At 600 listings, however, that number is down for Denton County from an all-time high of 710 last month, according to the Foreclosure Listing Service Inc.

Clower said the good news in the latest numbers is that conditions do not appear to be getting worse.

“We may have hit bottom,” Clower said.

But the bad news is that as the economy turns around, labor rates are the nearly last to recover; until they do, people will continue to lose their houses, Clower said.

Texas lost 44,700 jobs in September, according to the Texas Workforce Commission.

When a homeowner is un­employed or underemployed for a long time, the family burns through savings and other resources, and the possibility of losing their home to foreclosure increases, Clower said.

He said he’s questioned for several years whether the region had enough high-paying jobs to support the amount of high-end houses being built, even in the suburbs. Generally, a monthly mortgage payment should be about one-third of a family’s take-home pay.

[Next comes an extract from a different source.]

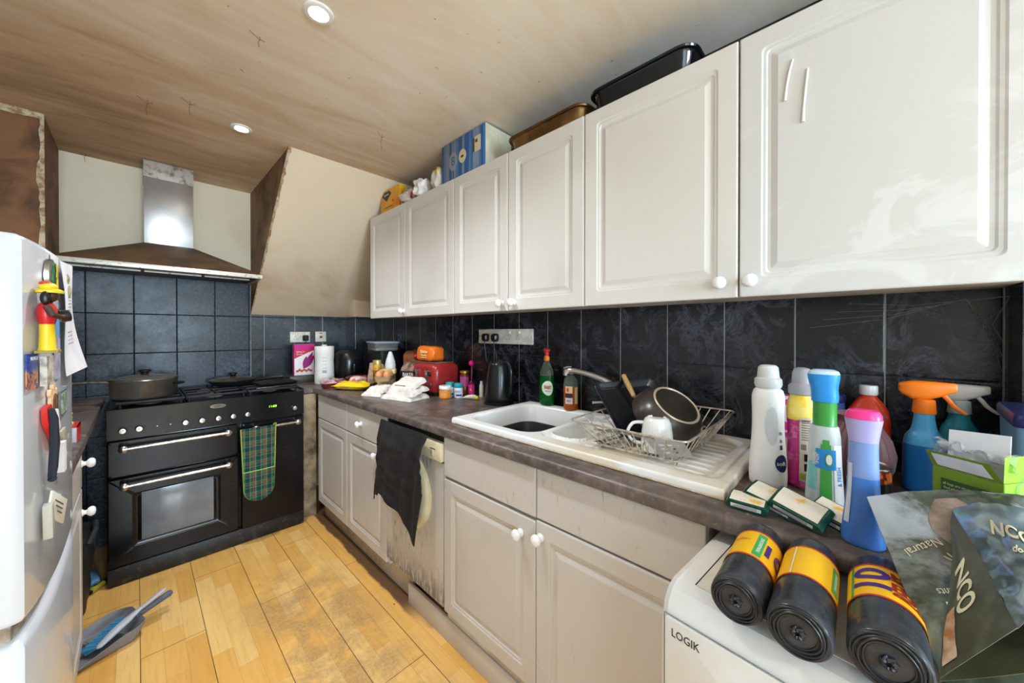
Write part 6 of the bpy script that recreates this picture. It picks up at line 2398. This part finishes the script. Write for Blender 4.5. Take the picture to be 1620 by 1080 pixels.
# 9 tin of beans
r = thing('food_can', 'tall black tin printed with orange beans, in front of the glass vase', 'can', (1.120, -.018, WT), FACE_R)
B().lathe([(.033, 0), (.034, .002), (.0355, .004), (.0355, .098), (.034, .100), (.0345, .1025), (.033, .103), (.031, .100), (0, .100)], seg=44).build('tin', M_steel, r)
cl_ = Loft([(0, .0357, .0357), (.1, .0357, .0357)])
b = B()
cl_.patch(b, R(60), R(420), .006, .097, 0, .0003, 60, 2)
cl_.patch(b, R(255), R(345), .070, .096, 1, .0008)
for k in range(16):
    a_ = R(262 + (k * 37) % 78)
    z_ = .074 + (k * 13 % 20) * .001
    cl_.patch(b, a_ - .10, a_ + .10, z_ - .005, z_ + .004, 2, .0012 + .0001 * k, shape='oval')
cl_.patch(b, R(200), R(222), .074, .096, 3, .0008)
cl_.patch(b, R(318), R(322), .008, .020, 3, .0009)
cl_.text(b, 'BEANS', .016, R(208), .045, 4, .0012, fit=.05, up=True)
b.build('label', [M_black, mat('dark_red_beans', (150, 50, 20), .4), mat('orange_beans', (232, 120, 50), .35), mat('yellow_print', (226, 190, 60), .4), M_white_ink], r)


def trigger_head(r_, z0, mt, mtrig, neck_r=.019, s=1.0, mcol=None):
    """spray trigger head pointing along local +x."""
    B().lathe([(neck_r, z0), (neck_r + .001, z0 + .002), (neck_r * .95, z0 + .030 * s), (neck_r * .8, z0 + .032 * s)], seg=28).build('collar', mcol or mt, r_)
    b = B()
    z1 = z0 + .032 * s
    secs = [(-.030, .030, .030), (-.040, .040, .046), (-.022, .046, .052), (0, .040, .056), (.03, .044, .054), (.046, .046, .053)]
    rs = []
    for x, w, h, zc_ in ((-.040, .012, .016, .026), (-.036, .022, .026, .023), (-.018, .028, .044, .0195), (.004, .028, .042, .0200), (.022, .024, .034, .0235), (.034, .020, .026, .027), (.044, .018, .021, .029), (.047, .014, .017, .029)):
        rs.append([Vector((x * s, py * s, z1 + zc_ * s + pz * s)) for py, pz in rrect(w, h, min(w, h) * .35, 4)])
    b.rings(rs)
    b.build('spray_head', mt, r_)
    b = B()
    rs = []
    for x, z_, w, t_ in ((.026, .014, .012, .006), (.034, .004, .014, .006), (.042, -.010, .014, .006), (.052, -.020, .013, .005), (.060, -.026, .011, .004)):
        rs.append([Vector((x * s + px * s, py * s, z1 + z_ * s + px * s)) for px, py in rrect(t_, w, .002, 3)])
    b.rings(rs)
    b.build('trigger', mtrig, r_)
    return z1


# 10 blue bottle with orange trigger
sec = smooth_secs([(0, .034, .024, 0), (.005, .037, .027, 0), (.05, .037, .027, 0), (.11, .036, .027, 0), (.135, .032, .024, 0), (.150, .023, .019, 0), (.175, .0185, .018, 0), (.192, .0175, .0175, 0)], 4)
M_or = mat('bright_orange_plastic', (250, 126, 24), .35)
r, L_, bd = bottle('trigger_spray', 'sky blue spray bottle with a bright orange trigger head', (1.345, -.118), sec, None, grp='trigger spray bottles',
                   split=[(None, .115, 'lower_body', mat('deeper_blue_liquid', (30, 106, 176), .3, tr=.1)), (.1153, None, 'upper_body', mat('sky_blue_plastic', (84, 172, 222), .3, tr=.15))])
trigger_head(r, .1925, M_or, M_or, .0195, 1.08)
# 11 teal bottle with white trigger
r, L_, bd = bottle('trigger_spray', 'teal spray bottle with a white trigger head, by the end wall', (1.435, -.184),
                   smooth_secs([(0, .032, .022, 0), (.005, .035, .025, 0), (.12, .035, .025, 0), (.150, .030, .022, 0), (.172, .020, .018, 0), (.188, .0175, .0175, 0)], 4),
                   mat('teal_plastic', (40, 140, 160), .3), grp='trigger spray bottles')
M_wtr = mat('milky_trigger', (226, 214, 204), .3, tr=.15)
trigger_head(r, .1885, M_wtr, M_wtr, .0195, 1.0, mat('milky_teal_collar', (190, 206, 204), .3))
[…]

“Much has been made of the reworks of people’s mortgages,” Clower said. “But even after that, about half of them [homeowners] are in the same position they were before down the road. It’s still more house than they can afford.”

Area economists believe the regional economy will turn around in the first quarter of 2010, Clower said.

Energy prices could drive more drilling for natural gas. In addition, as the overall economy recovers, construction could resume on otherwise slow-moving projects, such as Rayzor Ranch, he said. With that, construction jobs, and then retail jobs, would follow.

Although there would be a lag, recovery in other industries would follow, such as trucking, he said.

Peterbilt recently announced that it closed its plant in Ten­nessee, making Denton’s the company’s only U.S. manufacturing plant.

Meanwhile, foreclosure postings are expected to reach record levels for the four-county region. With 5,554 foreclosure listings posted for November — the seventh time this year that a month’s listings have exceeded 5,000 — the region is on pace to easily top 60,000 postings this year, according to George Roddy Sr., president of Foreclosure Listing Service.

Not all the listings translate into actual foreclosures, since some homes get listed more than once. Homeowners can sometimes catch up on payments or stay the loss of their home by filing for bankruptcy, according to Bonnie Brown of Foreclosure Listing Service.

For example, Denton County will see about 6,700 listings this year, Brown said. But fewer than 300 of those homes will be bought by third parties at the foreclosure auction.

“A little over 2,500 of those listings will be homes seized by the bank,” Brown said.

Since 2000, foreclosure listings have more than tripled in the region. By November of 2000, just 12,246 homes were posted for foreclosure in Dallas, Tarrant, Collin and Denton counties. In 2009, 56,423 homes those counties have been listed so far.